REQUEST: Your task is to reproduce exactly the lines from the line with "more[0]): arch_blocks(o, h, mat='brick_arch_right')" through the end of the records below.

***** THE INPUT

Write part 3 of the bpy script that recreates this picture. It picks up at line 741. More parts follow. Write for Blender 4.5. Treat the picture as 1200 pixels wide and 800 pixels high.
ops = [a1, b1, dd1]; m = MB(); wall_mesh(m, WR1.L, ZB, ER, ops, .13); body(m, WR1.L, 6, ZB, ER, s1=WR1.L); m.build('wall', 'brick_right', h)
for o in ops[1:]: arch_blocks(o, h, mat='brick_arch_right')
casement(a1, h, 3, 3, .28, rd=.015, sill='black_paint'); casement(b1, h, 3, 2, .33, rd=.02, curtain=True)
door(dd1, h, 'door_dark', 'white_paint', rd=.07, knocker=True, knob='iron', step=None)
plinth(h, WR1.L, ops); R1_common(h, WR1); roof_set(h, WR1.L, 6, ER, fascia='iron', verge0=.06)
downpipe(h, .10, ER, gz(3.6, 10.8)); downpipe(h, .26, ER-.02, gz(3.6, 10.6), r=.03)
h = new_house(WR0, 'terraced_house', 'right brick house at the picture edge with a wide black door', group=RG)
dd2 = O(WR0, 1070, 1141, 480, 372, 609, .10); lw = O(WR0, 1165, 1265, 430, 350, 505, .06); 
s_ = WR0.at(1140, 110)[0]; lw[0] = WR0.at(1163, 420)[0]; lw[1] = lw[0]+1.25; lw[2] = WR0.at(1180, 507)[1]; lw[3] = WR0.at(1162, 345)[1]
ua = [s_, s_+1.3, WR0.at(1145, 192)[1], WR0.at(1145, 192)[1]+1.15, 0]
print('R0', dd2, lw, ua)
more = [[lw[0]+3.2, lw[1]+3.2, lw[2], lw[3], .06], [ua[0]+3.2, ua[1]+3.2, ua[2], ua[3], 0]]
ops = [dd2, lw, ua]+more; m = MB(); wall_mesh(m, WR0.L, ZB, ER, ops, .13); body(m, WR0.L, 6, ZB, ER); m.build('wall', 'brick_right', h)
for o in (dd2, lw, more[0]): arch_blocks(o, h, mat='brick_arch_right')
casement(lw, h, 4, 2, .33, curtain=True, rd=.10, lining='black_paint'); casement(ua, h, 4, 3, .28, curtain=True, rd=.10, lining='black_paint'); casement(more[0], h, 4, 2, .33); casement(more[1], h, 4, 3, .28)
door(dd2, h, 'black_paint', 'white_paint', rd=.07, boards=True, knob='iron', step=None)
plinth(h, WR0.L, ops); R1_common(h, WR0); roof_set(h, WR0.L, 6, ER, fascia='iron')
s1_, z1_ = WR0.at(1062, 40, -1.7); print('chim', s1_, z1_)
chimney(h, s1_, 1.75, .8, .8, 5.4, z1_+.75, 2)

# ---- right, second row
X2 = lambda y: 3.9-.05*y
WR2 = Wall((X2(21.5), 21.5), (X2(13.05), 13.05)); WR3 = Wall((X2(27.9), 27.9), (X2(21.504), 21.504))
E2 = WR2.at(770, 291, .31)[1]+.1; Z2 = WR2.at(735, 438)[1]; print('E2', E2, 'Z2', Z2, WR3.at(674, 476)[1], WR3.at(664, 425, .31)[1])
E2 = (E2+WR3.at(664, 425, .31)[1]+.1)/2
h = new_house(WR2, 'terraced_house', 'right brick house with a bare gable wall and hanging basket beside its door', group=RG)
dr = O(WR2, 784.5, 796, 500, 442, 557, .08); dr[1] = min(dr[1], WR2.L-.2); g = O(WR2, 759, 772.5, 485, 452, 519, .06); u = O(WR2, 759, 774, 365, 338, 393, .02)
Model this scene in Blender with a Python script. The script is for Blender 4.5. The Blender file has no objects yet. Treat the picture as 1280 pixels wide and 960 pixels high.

**********

THE SOLUTION:
for o in (dd2, lw, more[0]): arch_blocks(o, h, mat='brick_arch_right')
casement(lw, h, 4, 2, .33, curtain=True, rd=.10, lining='black_paint'); casement(ua, h, 4, 3, .28, curtain=True, rd=.10, lining='black_paint'); casement(more[0], h, 4, 2, .33); casement(more[1], h, 4, 3, .28)
door(dd2, h, 'black_paint', 'white_paint', rd=.07, boards=True, knob='iron', step=None)
plinth(h, WR0.L, ops); R1_common(h, WR0); roof_set(h, WR0.L, 6, ER, fascia='iron')
s1_, z1_ = WR0.at(1062, 40, -1.7); print('chim', s1_, z1_)
chimney(h, s1_, 1.75, .8, .8, 5.4, z1_+.75, 2)

# ---- right, second row
X2 = lambda y: 3.9-.05*y
WR2 = Wall((X2(21.5), 21.5), (X2(13.05), 13.05)); WR3 = Wall((X2(27.9), 27.9), (X2(21.504), 21.504))
E2 = WR2.at(770, 291, .31)[1]+.1; Z2 = WR2.at(735, 438)[1]; print('E2', E2, 'Z2', Z2, WR3.at(674, 476)[1], WR3.at(664, 425, .31)[1])
E2 = (E2+WR3.at(664, 425, .31)[1]+.1)/2
h = new_house(WR2, 'terraced_house', 'right brick house with a bare gable wall and hanging basket beside its door', group=RG)
dr = O(WR2, 784.5, 796, 500, 442, 557, .08); dr[1] = min(dr[1], WR2.L-.2); g = O(WR2, 759, 772.5, 485, 452, 519, .06); u = O(WR2, 759, 774, 365, 338, 393, .02)
Model this scene in Blender with a Python script. The script is for Blender 4.5. The Blender file has no objects yet. Treat the picture as 1280 pixels wide and 960 pixels high.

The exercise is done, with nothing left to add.